La mobilisation des surveillants du centre pénitentiaire de Condé-sur-Sarthe ne faiblit pas au 8e jour de blocage. Rencontre avec Cédric sur le piquet depuis le premier jour.
Il aime passionnément la photo. Et prend finalement un certain plaisir à mettre son talent à exécution au pied du piquet de grève qui bloque l’accès au centre pénitentiaire d’Alençon-Condé-sur-Sarthe.
« Je suis là tous les jours, dès 4 h 30 du matin, depuis mercredi 6 mars et je fais un dossier photo par jour. De toutes ces photos, j’en ferai un montage vidéo avec de la musique film pour Olivier et Yannick et tous les collègues, en souvenir ».
Yannick et Olivier sont les deux surveillants qui ont été blessés lors de l’attaque terroriste du détenu radicalisé, Michaël Chiolo, et de sa compagne, mardi 5 mars, dans l’Unité de Vie familiale de l’établissement pénitentiaire.
Les surveillants ont, depuis, refusé de reprendre leur travail et réclament, comme ils le font régulièrement depuis l’ouverture de cette centrale en avril 2013, des moyens supplémentaires pour « travailler correctement et en sécurité »
« Je ne trouvais pas de boulot dans le coin ! »
Au pied du feu, alimenté par des pneus, des palettes, des cartons et même un piano, ce mercredi 13 mars – 8e jour de blocage du centre pénitentiaire- Cédric fait défiler ses nombreux clichés compilés sur son téléphone, depuis le premier jour de la mobilisation. Sans s’auto-complimenter pour autant.
Car il ne perd pas de vue le sens de sa présence, ici :
« C’est grave ce qui s’est passé et c’est important qu’on soit là tous les jours ! Pour que ça change. Il nous faut des moyens matériels mais surtout de nouvelles procédures qui ne vont pas que dans le sens des détenus. »
Natif de Seine-Saint-Denis, il a travaillé, pendant dix ans, pour des bailleurs sociaux à Aubervilliers. L’amour l’a conduit dans l’Orne. « Et comme je ne trouvais pas de boulot dans le coin, j’ai décidé de passer le concours d’entrée dans la pénitentiaire après avoir vu des annonces de recrutement ».
De l’extérieur, le métier lui semblait attirant « parce que j’aime la communication ». Au final, après deux ans d’exercice au centre pénitentiaire d’Alençon, il se révèle être « une véritable vocation ! »

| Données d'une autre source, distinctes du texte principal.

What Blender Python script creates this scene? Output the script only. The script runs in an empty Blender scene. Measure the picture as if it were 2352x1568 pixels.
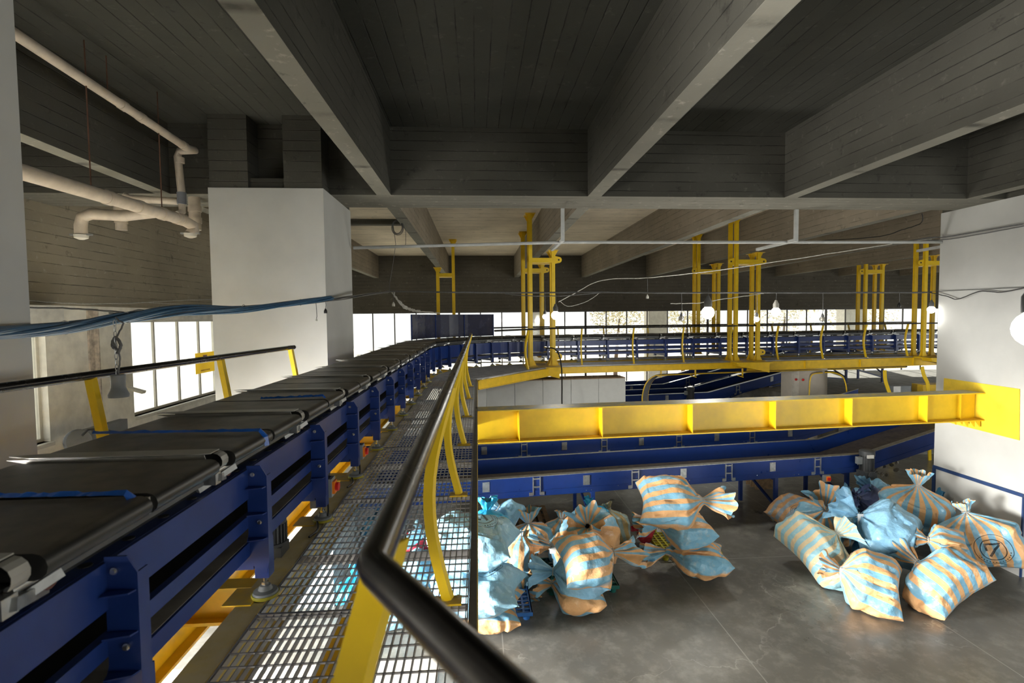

« On ne naît pas fondamentalement mauvais ! »
« J’ai passé dix ans de ma vie à me faire cracher dessus et insulter par des locataires. Maintenant, c’est par des détenus et leurs familles. C’est un peu pareil ! Mais ça me passionne quand même comme métier parce que j’aime le contact humain… Et il y a aussi beaucoup de misère humaine en prison. Les détenus sont des gens accidentés, c’est compliqué. Je dis toujours qu’on ne naît pas fondamentalement mauvais : on le devient ! »
Mais ce père de famille de 34 ans convient que l’exercice de ce métier de surveillant dans cette centrale est néanmoins particulier. « Avec la législation du moment, il faut caresser les détenus dans le sens du poil ! Et nous, ça nous affecte. On est là à se faire insulter en permanence par des gens qui nous manquent de respect ».
« On peut se faire taper dessus juste parce que le détenu n’a pas la marque du poulet qu’il avait commandé ! Je sais de quoi je parle : j’ai eu une réclamation parce que le poulet qu’avait commandé le détenu n’était pas exactement du poids demandé ! On lui a changé le poulet ! »
Des situations de ce genre, il en compile aussi beaucoup… dans sa mémoire de jeune surveillant. Mais pas de quoi le faire renoncer à son métier.
« La première fois que je suis arrivé dans la région, je suis passé devant ce centre pénitentiaire. Je ne savais même pas qu’il y avait une prison ici. Maintenant, je travaille dedans et j’entends bien y rester jusqu’à la fin de ma carrière ! », annonce le surveillant qui attend donc beaucoup de la rencontre entre les syndicats et la ministre de la Justice, demain, jeudi 14 mars.
Pour pouvoir continuer à exercer sa profession avec le même engouement « et en toute sécurité ».